Thelma Plum has announced two new shows. She’ll be heading to Manchester on 13th May and London on 14th May. Tickets go on sale at 9am on Tuesday 4th February, available from www.gigsandtours.com.
Thelma Plum is a 24-year-old Gamilaraay woman, musician and creator. She grew up in Brisbane and spent many of her childhood years on her Grandparents’ farm in Delungra, a small country town in rural New South Wales. She has been making music for her whole life, but hasn’t always been ready to share her story, until now.
Thelma Plum’s debut album Better In Blak is a story about culture, heritage, love, and pain.

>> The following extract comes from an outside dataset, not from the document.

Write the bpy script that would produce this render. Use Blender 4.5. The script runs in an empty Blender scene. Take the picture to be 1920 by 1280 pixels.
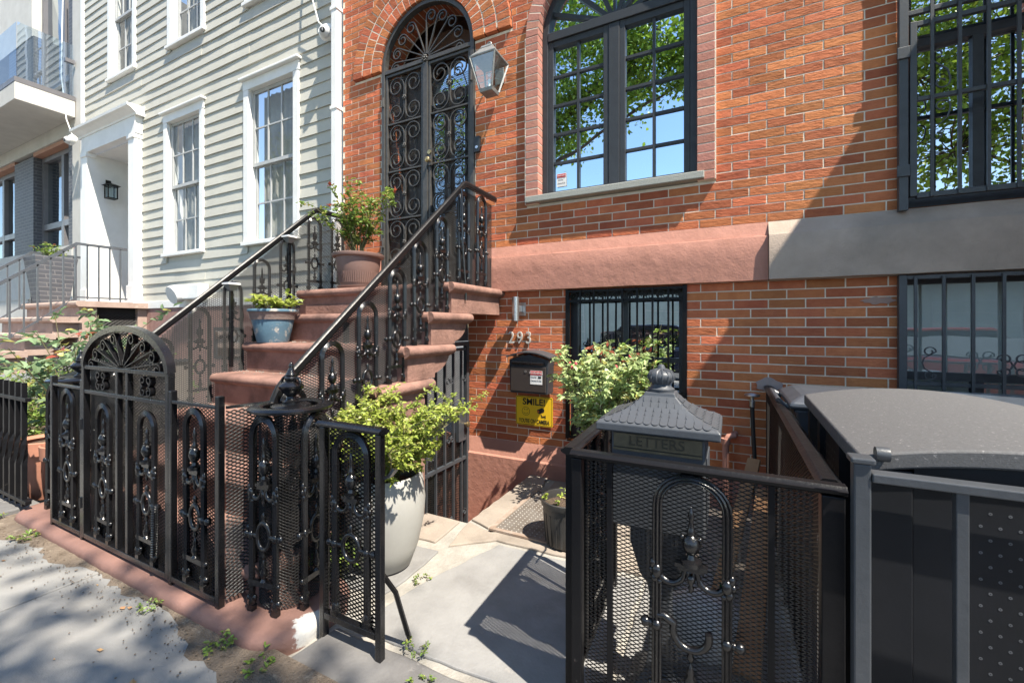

With incredible strength, courage and heartbreaking tenderness, her debut album captures so deftly what it’s like to be a young Aboriginal woman in Australia. Since releasing her 2014 EP Monsters, Thelma has been through a lot. “On this album I speak about how it feels being an Aboriginal woman in this country. When I was younger I wasn’t ready to share this side of me, but I’ve grown a lot in the past few years and that’s changed,” says Thelma.
Thelma started working on her debut album four years ago. In fact, she had an album of songs ready to go, but she scrapped it entirely and decided to start again. “I’d written all these songs, but they didn’t represent what I’d been through. So, I rewrote the whole thing,” explains Thelma. “The new songs just came to me, because I’d reached a point in my life where I was very ready to write them”.
Listening to Better In Blak, you can tell that this is true. Written and recorded across New York, London and Sydney with her frequent collaborator, producer Alex Burnett (Antony & Cleopatra, Sparkadia), the album is 12 tracks of Thelma at her best; brutally honest, insightful, incisive and with her heart on her sleeve. You can hear it on the album’s title track – a tribute to family and people of colour – or on the album’s anthemic second song ‘Don’t Let A Good Girl Down’, where she spins her experiences of hate and bigotry into a hard-hitting pop song.